Estabilidad, apertura internacional y el acuerdo como “bien democrático”: tres vértices de un triángulo que han interactuado virtuosamente. El primero facilitará ganar crédito en el exterior, encontrando a la vez en la mejor reputación externa un buen avalista. Por su parte, la predisposición negociadora ha contribuido decisivamente tanto a la estabilidad como a mejorar la imagen de España en el mundo.
Volvamos para terminar al principio. En una Europa que desde la segunda mitad del siglo XX ha conocido una combinación inédita de paz, libertad y prosperidad -por decirlo al modo de Tony Judt-, España no ha dejado de aprovechar la correspondiente alícuota, participando plenamente desde el fin de la dictadura en el avance conjunto por la senda de los derechos y las libertades individuales, del crecimiento económico y de la protección social.

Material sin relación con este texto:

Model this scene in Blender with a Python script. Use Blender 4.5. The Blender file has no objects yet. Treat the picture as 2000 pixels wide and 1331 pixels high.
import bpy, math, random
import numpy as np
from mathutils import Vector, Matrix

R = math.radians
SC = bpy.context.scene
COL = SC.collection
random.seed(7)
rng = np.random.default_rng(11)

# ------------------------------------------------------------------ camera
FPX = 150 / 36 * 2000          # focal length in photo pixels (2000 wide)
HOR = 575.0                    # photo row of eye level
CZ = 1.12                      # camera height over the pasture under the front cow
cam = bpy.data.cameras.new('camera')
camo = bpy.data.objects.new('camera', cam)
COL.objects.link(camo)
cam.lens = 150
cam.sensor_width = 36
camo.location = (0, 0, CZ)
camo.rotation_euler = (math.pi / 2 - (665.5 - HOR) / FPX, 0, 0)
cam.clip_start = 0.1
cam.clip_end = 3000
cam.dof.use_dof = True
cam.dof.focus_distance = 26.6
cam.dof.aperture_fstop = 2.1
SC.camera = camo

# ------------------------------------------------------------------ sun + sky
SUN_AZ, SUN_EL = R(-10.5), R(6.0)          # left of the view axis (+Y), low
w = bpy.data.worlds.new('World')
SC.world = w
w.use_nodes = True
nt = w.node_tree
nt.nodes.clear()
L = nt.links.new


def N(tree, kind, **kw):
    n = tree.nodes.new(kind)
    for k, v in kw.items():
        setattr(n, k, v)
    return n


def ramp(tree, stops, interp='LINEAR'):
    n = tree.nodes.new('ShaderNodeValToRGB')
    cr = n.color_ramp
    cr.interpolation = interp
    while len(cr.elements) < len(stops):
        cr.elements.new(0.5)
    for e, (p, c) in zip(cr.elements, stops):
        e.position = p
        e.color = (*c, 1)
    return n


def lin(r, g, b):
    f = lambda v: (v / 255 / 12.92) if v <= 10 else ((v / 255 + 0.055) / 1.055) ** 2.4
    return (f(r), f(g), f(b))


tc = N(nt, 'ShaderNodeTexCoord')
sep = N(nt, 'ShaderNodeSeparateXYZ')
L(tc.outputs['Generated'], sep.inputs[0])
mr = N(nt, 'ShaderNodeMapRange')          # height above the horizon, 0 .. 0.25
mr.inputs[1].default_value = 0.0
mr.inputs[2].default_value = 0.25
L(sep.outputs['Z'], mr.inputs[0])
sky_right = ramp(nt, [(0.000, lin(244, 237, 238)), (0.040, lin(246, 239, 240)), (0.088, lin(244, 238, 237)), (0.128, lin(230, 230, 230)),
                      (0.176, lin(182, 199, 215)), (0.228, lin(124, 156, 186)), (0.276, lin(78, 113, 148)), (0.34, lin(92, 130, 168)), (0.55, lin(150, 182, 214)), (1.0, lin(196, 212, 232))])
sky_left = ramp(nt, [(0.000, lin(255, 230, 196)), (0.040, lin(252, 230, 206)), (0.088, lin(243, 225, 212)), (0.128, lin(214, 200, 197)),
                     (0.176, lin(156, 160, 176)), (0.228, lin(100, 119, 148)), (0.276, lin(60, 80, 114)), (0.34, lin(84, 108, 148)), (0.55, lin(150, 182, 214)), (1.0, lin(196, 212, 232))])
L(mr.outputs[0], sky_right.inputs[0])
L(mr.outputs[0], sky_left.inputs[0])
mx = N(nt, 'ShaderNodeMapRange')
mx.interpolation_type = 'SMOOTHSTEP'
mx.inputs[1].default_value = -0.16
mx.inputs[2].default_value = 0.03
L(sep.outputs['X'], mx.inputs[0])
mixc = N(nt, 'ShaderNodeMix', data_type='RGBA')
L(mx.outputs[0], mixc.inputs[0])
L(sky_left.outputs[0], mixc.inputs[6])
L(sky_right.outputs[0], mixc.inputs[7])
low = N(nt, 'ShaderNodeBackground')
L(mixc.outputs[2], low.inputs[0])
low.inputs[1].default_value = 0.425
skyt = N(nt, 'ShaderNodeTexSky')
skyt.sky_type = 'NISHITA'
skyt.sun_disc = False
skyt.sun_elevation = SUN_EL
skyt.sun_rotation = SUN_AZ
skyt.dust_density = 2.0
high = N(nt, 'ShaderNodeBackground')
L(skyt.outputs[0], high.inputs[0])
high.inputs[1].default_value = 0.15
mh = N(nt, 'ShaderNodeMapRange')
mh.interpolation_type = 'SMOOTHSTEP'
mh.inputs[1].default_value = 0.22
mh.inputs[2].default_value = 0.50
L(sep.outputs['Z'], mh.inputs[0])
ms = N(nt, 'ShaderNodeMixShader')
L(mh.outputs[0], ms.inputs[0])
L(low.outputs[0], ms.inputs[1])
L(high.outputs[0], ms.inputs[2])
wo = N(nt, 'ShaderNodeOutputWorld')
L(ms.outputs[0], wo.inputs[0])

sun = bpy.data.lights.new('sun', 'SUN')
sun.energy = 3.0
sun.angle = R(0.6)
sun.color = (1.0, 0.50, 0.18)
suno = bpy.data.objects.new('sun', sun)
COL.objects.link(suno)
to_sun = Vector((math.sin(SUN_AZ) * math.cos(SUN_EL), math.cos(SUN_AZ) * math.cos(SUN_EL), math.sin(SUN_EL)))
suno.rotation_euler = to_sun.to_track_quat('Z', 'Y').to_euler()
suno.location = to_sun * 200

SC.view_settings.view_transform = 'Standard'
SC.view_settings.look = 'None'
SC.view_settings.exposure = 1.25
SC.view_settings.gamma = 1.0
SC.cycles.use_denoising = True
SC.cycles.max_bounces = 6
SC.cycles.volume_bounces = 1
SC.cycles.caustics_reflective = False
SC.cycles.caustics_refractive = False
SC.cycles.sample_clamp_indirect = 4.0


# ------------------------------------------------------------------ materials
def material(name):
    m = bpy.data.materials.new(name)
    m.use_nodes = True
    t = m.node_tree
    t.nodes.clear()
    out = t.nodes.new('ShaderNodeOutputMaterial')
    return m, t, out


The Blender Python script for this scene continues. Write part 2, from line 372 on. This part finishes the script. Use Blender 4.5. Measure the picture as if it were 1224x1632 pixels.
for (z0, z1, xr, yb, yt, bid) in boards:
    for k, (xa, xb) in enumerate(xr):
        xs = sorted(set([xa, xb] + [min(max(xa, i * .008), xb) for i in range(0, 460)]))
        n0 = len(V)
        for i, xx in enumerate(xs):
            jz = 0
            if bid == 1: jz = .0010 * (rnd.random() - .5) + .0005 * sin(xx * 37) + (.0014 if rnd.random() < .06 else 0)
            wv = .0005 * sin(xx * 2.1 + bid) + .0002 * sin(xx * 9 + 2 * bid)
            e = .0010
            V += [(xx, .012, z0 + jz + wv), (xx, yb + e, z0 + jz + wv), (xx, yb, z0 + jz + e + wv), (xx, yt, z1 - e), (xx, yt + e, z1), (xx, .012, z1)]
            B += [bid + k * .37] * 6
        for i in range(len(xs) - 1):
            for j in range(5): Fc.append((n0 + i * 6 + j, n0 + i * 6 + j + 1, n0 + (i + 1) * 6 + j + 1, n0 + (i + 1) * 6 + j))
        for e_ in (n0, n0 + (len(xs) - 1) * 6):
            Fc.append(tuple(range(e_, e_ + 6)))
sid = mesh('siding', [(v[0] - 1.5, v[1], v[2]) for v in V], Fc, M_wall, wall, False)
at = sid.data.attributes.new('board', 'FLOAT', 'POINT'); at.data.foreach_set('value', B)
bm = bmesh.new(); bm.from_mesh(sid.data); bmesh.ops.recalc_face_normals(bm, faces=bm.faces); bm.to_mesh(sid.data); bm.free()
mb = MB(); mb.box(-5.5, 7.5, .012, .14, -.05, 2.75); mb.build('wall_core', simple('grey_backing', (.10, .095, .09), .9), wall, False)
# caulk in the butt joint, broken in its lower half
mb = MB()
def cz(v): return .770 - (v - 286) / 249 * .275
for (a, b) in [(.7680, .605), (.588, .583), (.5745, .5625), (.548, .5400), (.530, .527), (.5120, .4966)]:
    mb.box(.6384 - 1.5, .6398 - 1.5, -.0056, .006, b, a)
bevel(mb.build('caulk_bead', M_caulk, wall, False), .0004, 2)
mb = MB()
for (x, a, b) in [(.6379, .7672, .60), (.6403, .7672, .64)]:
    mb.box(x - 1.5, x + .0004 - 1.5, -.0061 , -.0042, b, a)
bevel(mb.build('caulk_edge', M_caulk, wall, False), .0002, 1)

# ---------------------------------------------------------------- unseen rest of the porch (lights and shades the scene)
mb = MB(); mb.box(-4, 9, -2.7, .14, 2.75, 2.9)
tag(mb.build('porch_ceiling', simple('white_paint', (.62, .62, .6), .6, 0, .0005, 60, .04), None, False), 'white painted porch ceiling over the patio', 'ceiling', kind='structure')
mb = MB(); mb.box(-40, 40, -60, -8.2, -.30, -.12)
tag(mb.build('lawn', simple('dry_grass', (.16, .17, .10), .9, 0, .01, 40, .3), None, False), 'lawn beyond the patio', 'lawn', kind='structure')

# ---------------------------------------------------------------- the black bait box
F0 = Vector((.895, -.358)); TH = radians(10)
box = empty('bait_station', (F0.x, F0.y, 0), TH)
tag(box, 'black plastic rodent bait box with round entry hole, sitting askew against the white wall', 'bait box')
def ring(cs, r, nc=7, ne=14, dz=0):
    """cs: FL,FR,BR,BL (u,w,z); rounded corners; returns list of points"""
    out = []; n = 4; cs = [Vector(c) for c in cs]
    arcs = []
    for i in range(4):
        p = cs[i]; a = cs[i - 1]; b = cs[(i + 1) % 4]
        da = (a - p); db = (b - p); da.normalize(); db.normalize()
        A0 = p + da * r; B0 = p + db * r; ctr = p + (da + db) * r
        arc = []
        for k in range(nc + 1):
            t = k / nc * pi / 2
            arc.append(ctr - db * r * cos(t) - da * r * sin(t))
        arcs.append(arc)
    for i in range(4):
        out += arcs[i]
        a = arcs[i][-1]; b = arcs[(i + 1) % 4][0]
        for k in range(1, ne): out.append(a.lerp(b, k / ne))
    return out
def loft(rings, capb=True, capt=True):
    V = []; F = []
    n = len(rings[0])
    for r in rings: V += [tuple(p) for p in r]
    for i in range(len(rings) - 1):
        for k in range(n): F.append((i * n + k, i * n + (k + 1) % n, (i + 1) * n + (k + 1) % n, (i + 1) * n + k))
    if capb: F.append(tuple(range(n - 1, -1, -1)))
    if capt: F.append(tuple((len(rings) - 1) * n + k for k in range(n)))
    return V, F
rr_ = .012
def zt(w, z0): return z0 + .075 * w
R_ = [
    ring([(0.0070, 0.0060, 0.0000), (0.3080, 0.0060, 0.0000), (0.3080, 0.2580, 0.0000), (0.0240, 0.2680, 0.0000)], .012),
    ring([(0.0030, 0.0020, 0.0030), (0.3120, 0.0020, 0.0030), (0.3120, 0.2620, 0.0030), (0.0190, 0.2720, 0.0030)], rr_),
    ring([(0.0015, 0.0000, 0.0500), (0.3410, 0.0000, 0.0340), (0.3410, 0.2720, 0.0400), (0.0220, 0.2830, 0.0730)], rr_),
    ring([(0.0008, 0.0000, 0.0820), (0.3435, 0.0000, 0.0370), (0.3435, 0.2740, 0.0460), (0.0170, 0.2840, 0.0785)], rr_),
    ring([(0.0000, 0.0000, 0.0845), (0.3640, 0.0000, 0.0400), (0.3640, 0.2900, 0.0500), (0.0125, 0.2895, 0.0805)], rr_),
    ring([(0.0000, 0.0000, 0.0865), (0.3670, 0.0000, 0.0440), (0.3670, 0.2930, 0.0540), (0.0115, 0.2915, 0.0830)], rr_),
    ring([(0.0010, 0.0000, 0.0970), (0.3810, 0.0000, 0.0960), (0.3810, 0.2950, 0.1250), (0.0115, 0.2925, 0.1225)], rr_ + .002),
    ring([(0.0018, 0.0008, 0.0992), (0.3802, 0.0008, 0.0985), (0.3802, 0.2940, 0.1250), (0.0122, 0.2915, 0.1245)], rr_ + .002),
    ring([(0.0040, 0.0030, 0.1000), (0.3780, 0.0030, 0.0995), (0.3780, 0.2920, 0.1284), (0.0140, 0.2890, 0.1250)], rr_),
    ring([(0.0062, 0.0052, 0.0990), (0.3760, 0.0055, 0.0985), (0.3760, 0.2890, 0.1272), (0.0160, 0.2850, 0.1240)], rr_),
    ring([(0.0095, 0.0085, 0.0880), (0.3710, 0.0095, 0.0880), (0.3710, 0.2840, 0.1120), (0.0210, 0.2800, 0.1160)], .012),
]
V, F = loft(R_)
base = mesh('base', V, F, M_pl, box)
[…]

El reinado de Juan Carlos I ha sido el marco temporal, y el Rey no ha sido un mero testigo. La severidad de la crisis que golpea el final y las circunstancias que lo rodearon, desembocando en un relevo -admirable, por lo demás-, no pueden velar el legado positivo que, desde uno y otro plano, nos ha dejado. Apreciarlo como merece incrementará, sin duda, nuestra autoestima para mejor afrontar el tiempo que viene.